Figure 6 illustrates the electromechanical coupling factor k_p of the (1-X)(Na_0.5K_0.5)NbO₃-XK_5.4Cu_1.3Ta₁₀O₂₉ ceramics, sintered at various temperatures. The trends of electromechanical coupling factor k_p with an increase of the KCT were similar to that of d₃₃. The electromechanical coupling factor k_p increased with an increase of the KCT and sintering temperatures; it reaches a maximum at X = 1.0 mol% at 1,050℃. This improvement in coupling factor k_p value may have been due to the increased density [8,9].

Figure 7 presents the mechanical quality factor Q_m of the (1-X) (Na_0.5K_0.5)NbO₃-XK_5.4Cu_1.3Ta₁₀O₂₉ (NKN-KCT) ceramics, sintered at various temperatures. The mechanical quality factor Q_m also increased with an increase of the KCT. The mechanical quality factor Q_m with 1.0 mol% KCT at 1,050℃ showed the highest Q_m value of 1826. In regards to practical application, it is important to reduce the dielectric dissipation factor tanδ and enhance the mechanical quality factor Q_m as much as possible in order to suppress the generation of heat during operation [3]. It was found that the addition of KCT was effective in increasing the Q_m. We believe that the Cu ions entered the B site of the perovskite unit cell of the (Na_0.5K_0.5)NbO₃-K_5.4Cu_1.3Ta₁₀O₂₉ ceramics and behaved as a hardener and improved the Q_m value. When the KCT addition exceeds 1.0 mol% at the sintering temperature 1,050℃, however, the Q_m tends to decrease, which may be the reason for

the secondary phase, as affirmed by XRD and SEM observations.
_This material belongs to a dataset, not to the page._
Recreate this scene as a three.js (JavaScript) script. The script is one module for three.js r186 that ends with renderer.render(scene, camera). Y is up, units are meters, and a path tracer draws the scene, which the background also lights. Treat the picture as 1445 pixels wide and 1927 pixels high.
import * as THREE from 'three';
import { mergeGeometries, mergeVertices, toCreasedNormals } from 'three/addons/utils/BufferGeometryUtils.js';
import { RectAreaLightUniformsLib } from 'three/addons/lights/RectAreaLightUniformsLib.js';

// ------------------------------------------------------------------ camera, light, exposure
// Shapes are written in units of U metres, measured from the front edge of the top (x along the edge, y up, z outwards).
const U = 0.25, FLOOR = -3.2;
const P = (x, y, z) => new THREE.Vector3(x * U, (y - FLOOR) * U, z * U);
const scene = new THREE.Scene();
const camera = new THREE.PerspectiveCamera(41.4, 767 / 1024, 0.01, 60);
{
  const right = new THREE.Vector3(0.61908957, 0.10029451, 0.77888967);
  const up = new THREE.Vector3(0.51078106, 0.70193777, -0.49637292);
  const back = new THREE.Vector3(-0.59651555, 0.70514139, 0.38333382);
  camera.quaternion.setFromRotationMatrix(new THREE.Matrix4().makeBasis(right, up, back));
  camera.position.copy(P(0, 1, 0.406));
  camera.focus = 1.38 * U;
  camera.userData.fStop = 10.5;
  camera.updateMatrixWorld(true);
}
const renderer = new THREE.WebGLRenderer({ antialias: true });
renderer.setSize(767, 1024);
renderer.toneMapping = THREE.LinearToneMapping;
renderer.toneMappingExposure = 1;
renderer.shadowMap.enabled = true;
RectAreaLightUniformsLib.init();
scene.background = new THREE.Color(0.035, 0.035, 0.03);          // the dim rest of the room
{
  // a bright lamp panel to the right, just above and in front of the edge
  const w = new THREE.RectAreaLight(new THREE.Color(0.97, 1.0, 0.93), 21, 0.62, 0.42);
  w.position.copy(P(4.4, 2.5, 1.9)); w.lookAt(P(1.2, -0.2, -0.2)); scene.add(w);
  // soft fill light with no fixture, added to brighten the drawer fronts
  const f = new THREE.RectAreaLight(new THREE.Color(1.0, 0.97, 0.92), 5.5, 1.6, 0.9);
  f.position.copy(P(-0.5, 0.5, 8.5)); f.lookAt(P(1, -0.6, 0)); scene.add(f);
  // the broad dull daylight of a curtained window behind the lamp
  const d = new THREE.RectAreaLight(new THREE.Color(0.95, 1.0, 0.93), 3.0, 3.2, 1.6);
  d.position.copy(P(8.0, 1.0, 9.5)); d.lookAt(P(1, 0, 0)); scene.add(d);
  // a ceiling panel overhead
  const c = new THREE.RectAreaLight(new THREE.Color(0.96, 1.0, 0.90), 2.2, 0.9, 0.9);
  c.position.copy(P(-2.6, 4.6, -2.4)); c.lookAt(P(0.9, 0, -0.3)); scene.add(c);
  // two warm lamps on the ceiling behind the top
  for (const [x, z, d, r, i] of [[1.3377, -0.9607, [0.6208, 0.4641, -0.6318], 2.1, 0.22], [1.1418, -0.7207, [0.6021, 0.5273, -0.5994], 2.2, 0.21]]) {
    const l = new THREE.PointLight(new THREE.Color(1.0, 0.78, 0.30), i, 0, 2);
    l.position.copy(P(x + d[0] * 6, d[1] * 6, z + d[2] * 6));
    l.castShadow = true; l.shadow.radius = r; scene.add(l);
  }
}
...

A small amount of KCT was added to NKN ceramics to increase their sinterability and to improve their piezoelectric properties. The Q_m value increased when a small amount of KCT was added. The hardener effect of the Cu²⁺ ions was also considered to influence the improvement of Q_m. The ceramic having X = 1.0 mol% sintered at 1,050℃ for 2 hours exhibited the superior piezoelectric properties of ε_r = 246, d₃₃ = 95, k_p = 0.38, and Q_m = 1,826. These results show that the NKN-KCT ceramics are a promising lead-free piezoelectric material for piezoelectric applications.